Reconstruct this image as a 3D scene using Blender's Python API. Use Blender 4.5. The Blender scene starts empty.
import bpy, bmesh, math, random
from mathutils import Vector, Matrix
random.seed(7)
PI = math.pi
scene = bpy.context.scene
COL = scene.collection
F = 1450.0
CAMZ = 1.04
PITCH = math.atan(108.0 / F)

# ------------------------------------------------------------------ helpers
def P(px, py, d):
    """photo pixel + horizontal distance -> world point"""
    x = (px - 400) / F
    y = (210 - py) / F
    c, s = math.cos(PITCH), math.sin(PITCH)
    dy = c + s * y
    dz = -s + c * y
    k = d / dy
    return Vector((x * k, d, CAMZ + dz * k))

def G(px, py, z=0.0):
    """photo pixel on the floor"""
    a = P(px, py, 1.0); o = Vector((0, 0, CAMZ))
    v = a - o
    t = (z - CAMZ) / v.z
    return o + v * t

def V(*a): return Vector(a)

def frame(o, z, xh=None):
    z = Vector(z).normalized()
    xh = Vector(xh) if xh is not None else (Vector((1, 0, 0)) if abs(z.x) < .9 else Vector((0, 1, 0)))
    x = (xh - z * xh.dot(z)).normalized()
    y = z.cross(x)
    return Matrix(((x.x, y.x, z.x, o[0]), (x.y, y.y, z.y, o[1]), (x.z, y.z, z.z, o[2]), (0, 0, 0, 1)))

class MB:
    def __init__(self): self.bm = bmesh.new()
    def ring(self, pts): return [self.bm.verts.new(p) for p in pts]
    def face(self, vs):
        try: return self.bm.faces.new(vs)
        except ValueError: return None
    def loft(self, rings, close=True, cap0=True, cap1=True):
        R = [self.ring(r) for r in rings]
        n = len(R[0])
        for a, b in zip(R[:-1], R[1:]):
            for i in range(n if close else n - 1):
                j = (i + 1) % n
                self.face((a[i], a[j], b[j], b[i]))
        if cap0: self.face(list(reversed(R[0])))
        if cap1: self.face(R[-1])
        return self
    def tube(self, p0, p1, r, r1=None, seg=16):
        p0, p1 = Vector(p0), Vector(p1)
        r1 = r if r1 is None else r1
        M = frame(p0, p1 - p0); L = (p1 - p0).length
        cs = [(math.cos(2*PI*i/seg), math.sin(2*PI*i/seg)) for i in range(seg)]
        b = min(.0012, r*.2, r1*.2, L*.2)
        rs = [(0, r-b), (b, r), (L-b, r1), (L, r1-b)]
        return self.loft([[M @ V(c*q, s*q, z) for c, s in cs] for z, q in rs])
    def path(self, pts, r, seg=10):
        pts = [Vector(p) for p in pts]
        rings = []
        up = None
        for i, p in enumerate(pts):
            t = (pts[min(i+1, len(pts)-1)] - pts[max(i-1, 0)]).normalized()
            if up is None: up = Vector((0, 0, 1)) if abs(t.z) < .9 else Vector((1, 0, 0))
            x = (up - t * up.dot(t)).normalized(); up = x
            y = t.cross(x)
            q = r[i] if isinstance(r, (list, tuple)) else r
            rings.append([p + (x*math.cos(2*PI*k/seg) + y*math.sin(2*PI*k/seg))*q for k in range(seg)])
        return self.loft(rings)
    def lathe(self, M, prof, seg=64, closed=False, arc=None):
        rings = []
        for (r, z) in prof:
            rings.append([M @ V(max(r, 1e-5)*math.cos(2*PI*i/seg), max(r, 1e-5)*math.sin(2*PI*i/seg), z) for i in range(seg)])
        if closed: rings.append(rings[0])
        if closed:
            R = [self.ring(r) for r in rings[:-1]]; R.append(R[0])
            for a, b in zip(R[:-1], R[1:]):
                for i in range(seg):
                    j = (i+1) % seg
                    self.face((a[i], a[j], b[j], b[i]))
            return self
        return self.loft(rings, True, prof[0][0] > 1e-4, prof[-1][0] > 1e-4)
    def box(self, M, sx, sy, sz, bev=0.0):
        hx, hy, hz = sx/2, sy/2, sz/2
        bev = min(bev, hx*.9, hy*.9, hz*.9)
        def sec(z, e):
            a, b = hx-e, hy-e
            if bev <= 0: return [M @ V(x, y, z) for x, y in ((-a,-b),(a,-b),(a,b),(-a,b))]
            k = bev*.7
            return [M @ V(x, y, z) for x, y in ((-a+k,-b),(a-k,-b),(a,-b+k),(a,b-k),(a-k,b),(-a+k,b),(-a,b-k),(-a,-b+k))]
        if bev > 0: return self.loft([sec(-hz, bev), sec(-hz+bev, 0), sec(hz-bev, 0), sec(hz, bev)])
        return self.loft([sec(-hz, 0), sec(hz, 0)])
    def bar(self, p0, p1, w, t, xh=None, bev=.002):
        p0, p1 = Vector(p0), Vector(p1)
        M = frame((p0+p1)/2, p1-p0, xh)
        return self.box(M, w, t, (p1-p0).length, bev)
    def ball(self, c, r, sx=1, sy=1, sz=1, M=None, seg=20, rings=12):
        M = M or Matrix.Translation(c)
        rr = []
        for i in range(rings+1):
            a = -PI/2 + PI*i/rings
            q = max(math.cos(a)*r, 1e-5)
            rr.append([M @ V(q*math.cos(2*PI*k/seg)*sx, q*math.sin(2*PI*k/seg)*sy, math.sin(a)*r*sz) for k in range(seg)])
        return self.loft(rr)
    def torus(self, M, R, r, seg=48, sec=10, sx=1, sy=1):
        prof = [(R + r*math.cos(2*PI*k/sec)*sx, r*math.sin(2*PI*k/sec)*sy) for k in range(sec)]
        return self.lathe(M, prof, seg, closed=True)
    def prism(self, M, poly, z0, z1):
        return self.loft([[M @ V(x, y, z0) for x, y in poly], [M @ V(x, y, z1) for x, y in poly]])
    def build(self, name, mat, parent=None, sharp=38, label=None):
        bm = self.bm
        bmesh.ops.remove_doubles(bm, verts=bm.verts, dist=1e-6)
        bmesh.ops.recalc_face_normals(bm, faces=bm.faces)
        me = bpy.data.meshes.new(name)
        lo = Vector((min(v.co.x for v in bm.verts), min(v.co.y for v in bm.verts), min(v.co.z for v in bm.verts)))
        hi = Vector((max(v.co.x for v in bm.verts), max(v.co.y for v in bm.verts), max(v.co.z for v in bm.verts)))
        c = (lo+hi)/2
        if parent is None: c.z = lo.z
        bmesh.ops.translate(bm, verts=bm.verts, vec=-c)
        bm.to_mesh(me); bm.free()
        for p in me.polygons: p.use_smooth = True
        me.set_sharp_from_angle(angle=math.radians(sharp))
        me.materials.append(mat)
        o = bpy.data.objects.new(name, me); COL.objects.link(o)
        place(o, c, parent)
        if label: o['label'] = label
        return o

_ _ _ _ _

DIRECTIVE — Please restate the whole listing word for word.

EXERCISE RESPONSE —
Reconstruct this image as a 3D scene using Blender's Python API. Use Blender 4.5. The Blender scene starts empty.
import bpy, bmesh, math, random
from mathutils import Vector, Matrix
random.seed(7)
PI = math.pi
scene = bpy.context.scene
COL = scene.collection
F = 1450.0
CAMZ = 1.04
PITCH = math.atan(108.0 / F)

# ------------------------------------------------------------------ helpers
def P(px, py, d):
    """photo pixel + horizontal distance -> world point"""
    x = (px - 400) / F
    y = (210 - py) / F
    c, s = math.cos(PITCH), math.sin(PITCH)
    dy = c + s * y
    dz = -s + c * y
    k = d / dy
    return Vector((x * k, d, CAMZ + dz * k))

def G(px, py, z=0.0):
    """photo pixel on the floor"""
    a = P(px, py, 1.0); o = Vector((0, 0, CAMZ))
    v = a - o
    t = (z - CAMZ) / v.z
    return o + v * t

def V(*a): return Vector(a)

def frame(o, z, xh=None):
    z = Vector(z).normalized()
    xh = Vector(xh) if xh is not None else (Vector((1, 0, 0)) if abs(z.x) < .9 else Vector((0, 1, 0)))
    x = (xh - z * xh.dot(z)).normalized()
    y = z.cross(x)
    return Matrix(((x.x, y.x, z.x, o[0]), (x.y, y.y, z.y, o[1]), (x.z, y.z, z.z, o[2]), (0, 0, 0, 1)))

class MB:
    def __init__(self): self.bm = bmesh.new()
    def ring(self, pts): return [self.bm.verts.new(p) for p in pts]
    def face(self, vs):
        try: return self.bm.faces.new(vs)
        except ValueError: return None
    def loft(self, rings, close=True, cap0=True, cap1=True):
        R = [self.ring(r) for r in rings]
        n = len(R[0])
        for a, b in zip(R[:-1], R[1:]):
            for i in range(n if close else n - 1):
                j = (i + 1) % n
                self.face((a[i], a[j], b[j], b[i]))
        if cap0: self.face(list(reversed(R[0])))
        if cap1: self.face(R[-1])
        return self
    def tube(self, p0, p1, r, r1=None, seg=16):
        p0, p1 = Vector(p0), Vector(p1)
        r1 = r if r1 is None else r1
        M = frame(p0, p1 - p0); L = (p1 - p0).length
        cs = [(math.cos(2*PI*i/seg), math.sin(2*PI*i/seg)) for i in range(seg)]
        b = min(.0012, r*.2, r1*.2, L*.2)
        rs = [(0, r-b), (b, r), (L-b, r1), (L, r1-b)]
        return self.loft([[M @ V(c*q, s*q, z) for c, s in cs] for z, q in rs])
    def path(self, pts, r, seg=10):
        pts = [Vector(p) for p in pts]
        rings = []
        up = None
        for i, p in enumerate(pts):
            t = (pts[min(i+1, len(pts)-1)] - pts[max(i-1, 0)]).normalized()
            if up is None: up = Vector((0, 0, 1)) if abs(t.z) < .9 else Vector((1, 0, 0))
            x = (up - t * up.dot(t)).normalized(); up = x
            y = t.cross(x)
            q = r[i] if isinstance(r, (list, tuple)) else r
            rings.append([p + (x*math.cos(2*PI*k/seg) + y*math.sin(2*PI*k/seg))*q for k in range(seg)])
        return self.loft(rings)
    def lathe(self, M, prof, seg=64, closed=False, arc=None):
        rings = []
        for (r, z) in prof:
            rings.append([M @ V(max(r, 1e-5)*math.cos(2*PI*i/seg), max(r, 1e-5)*math.sin(2*PI*i/seg), z) for i in range(seg)])
        if closed: rings.append(rings[0])
        if closed:
            R = [self.ring(r) for r in rings[:-1]]; R.append(R[0])
            for a, b in zip(R[:-1], R[1:]):
                for i in range(seg):
                    j = (i+1) % seg
                    self.face((a[i], a[j], b[j], b[i]))
            return self
        return self.loft(rings, True, prof[0][0] > 1e-4, prof[-1][0] > 1e-4)
    def box(self, M, sx, sy, sz, bev=0.0):
        hx, hy, hz = sx/2, sy/2, sz/2
        bev = min(bev, hx*.9, hy*.9, hz*.9)
        def sec(z, e):
            a, b = hx-e, hy-e
            if bev <= 0: return [M @ V(x, y, z) for x, y in ((-a,-b),(a,-b),(a,b),(-a,b))]
            k = bev*.7
            return [M @ V(x, y, z) for x, y in ((-a+k,-b),(a-k,-b),(a,-b+k),(a,b-k),(a-k,b),(-a+k,b),(-a,b-k),(-a,-b+k))]
        if bev > 0: return self.loft([sec(-hz, bev), sec(-hz+bev, 0), sec(hz-bev, 0), sec(hz, bev)])
        return self.loft([sec(-hz, 0), sec(hz, 0)])
    def bar(self, p0, p1, w, t, xh=None, bev=.002):
        p0, p1 = Vector(p0), Vector(p1)
        M = frame((p0+p1)/2, p1-p0, xh)
        return self.box(M, w, t, (p1-p0).length, bev)
    def ball(self, c, r, sx=1, sy=1, sz=1, M=None, seg=20, rings=12):
        M = M or Matrix.Translation(c)
        rr = []
        for i in range(rings+1):
            a = -PI/2 + PI*i/rings
            q = max(math.cos(a)*r, 1e-5)
            rr.append([M @ V(q*math.cos(2*PI*k/seg)*sx, q*math.sin(2*PI*k/seg)*sy, math.sin(a)*r*sz) for k in range(seg)])
        return self.loft(rr)
    def torus(self, M, R, r, seg=48, sec=10, sx=1, sy=1):
        prof = [(R + r*math.cos(2*PI*k/sec)*sx, r*math.sin(2*PI*k/sec)*sy) for k in range(sec)]
        return self.lathe(M, prof, seg, closed=True)
    def prism(self, M, poly, z0, z1):
        return self.loft([[M @ V(x, y, z0) for x, y in poly], [M @ V(x, y, z1) for x, y in poly]])
    def build(self, name, mat, parent=None, sharp=38, label=None):
        bm = self.bm
        bmesh.ops.remove_doubles(bm, verts=bm.verts, dist=1e-6)
        bmesh.ops.recalc_face_normals(bm, faces=bm.faces)
        me = bpy.data.meshes.new(name)
        lo = Vector((min(v.co.x for v in bm.verts), min(v.co.y for v in bm.verts), min(v.co.z for v in bm.verts)))
        hi = Vector((max(v.co.x for v in bm.verts), max(v.co.y for v in bm.verts), max(v.co.z for v in bm.verts)))
        c = (lo+hi)/2
        if parent is None: c.z = lo.z
        bmesh.ops.translate(bm, verts=bm.verts, vec=-c)
        bm.to_mesh(me); bm.free()
        for p in me.polygons: p.use_smooth = True
        me.set_sharp_from_angle(angle=math.radians(sharp))
        me.materials.append(mat)
        o = bpy.data.objects.new(name, me); COL.objects.link(o)
        place(o, c, parent)
        if label: o['label'] = label
        return o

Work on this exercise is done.